Pilot symbols in ofdm

Hi

Looking at the ofdm receiver at ofdm_rx grc, I see that schmidl and cox
synchronisation algorithm uses sync1 and sync2 which are two ofdm
training
symbols that help in frequency offset correction and also timing
estimate
to detect the start of the packet.

Then there is channel estimator block in grc that again uses preamble
ofdm
symbol to detect coarse frequency offset. In the entire implementation
I
haven’t seen the use of pilot symbols in each ofdm symbol for either
channel estimation or synchronisation. So does that mean that if you are
using a packet structure with a preamble there is no need of pilots for
any
receiver processing.

I get this doubt because benchmark_rx.py which uses ofdm gives you a
terminal option saying occupied tones which can be set by user at
terminal.
So if you can set or increase occupied tones to any number less than fft
length, then that means you can be flexible with increasing or
decreasing
pilot symbols to a value that you want. Am I right?

On 11.06.2014 14:43, Karan T. wrote:

symbol for either channel estimation or synchronisation. So does that
mean that if you are using a packet structure with a preamble there is
no need of pilots for any receiver processing.

I get this doubt because benchmark_rx.py which uses ofdm gives you a
terminal option saying occupied tones which can be set by user at
terminal. So if you can set or increase occupied tones to any number
less than fft length, then that means you can be flexible with
increasing or decreasing pilot symbols to a value that you want. Am I right?

Yes, you can use zero pilot carriers. They are used in the
ofdm_frame_equalizer_vcvc, but our current implementations aren’t very
good. For longer frames, I recommend using pilot symbols (distributed in
time, not frequency!), but for short packets, the initial estimation is
sometimes enough, if your setup is two USRPs close to each other and you
have something like 10 OFDM symbols total.

M

Hi Martin,
Thanks for the reply. I would like to just clarify two
questions I have from your comment.

  1. In gnuradio packet structure , what is difference between frame and
    packet? I see that packet consists of preamble,header,payload and crc
    fields. But what does a frame mean. Is it the entire data that is sent
    from the transmitter which is then broken into packets or is it
    something
    else.

  2. what is the payload size in a packet. Like I think that every packet
    consists of a few ofdm symbols(maybe around 2 or 3 FFT length symbols)
    as a
    payload along with preamble, header and crc. Is the number of ofdm
    symbols
    to be sent as payload fixed or variable for a packet.

On Wed, Jun 11, 2014 at 7:07 PM, Martin B. [email protected]

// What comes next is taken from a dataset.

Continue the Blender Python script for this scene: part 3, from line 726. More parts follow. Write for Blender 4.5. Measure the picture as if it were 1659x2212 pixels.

On 11.06.2014 17:18, Karan T. wrote:

Hi Martin,
Thanks for the reply. I would like to just clarify two
questions I have from your comment.

  1. In gnuradio packet structure , what is difference between frame and
    packet? I see that packet consists of preamble,header,payload and crc
    fields. But what does a frame mean. Is it the entire data that is sent
    from the transmitter which is then broken into packets or is it
    something else.

I think they can be used interchangeably.

  1. what is the payload size in a packet. Like I think that every packet
    consists of a few ofdm symbols(maybe around 2 or 3 FFT length symbols)
    as a payload along with preamble, header and crc. Is the number of ofdm
    symbols to be sent as payload fixed or variable for a packet.

You set the length of the packet. The ofdm_tx hier block takes a tagged
stream as entry, and every streamed packet will be one OFDM packet.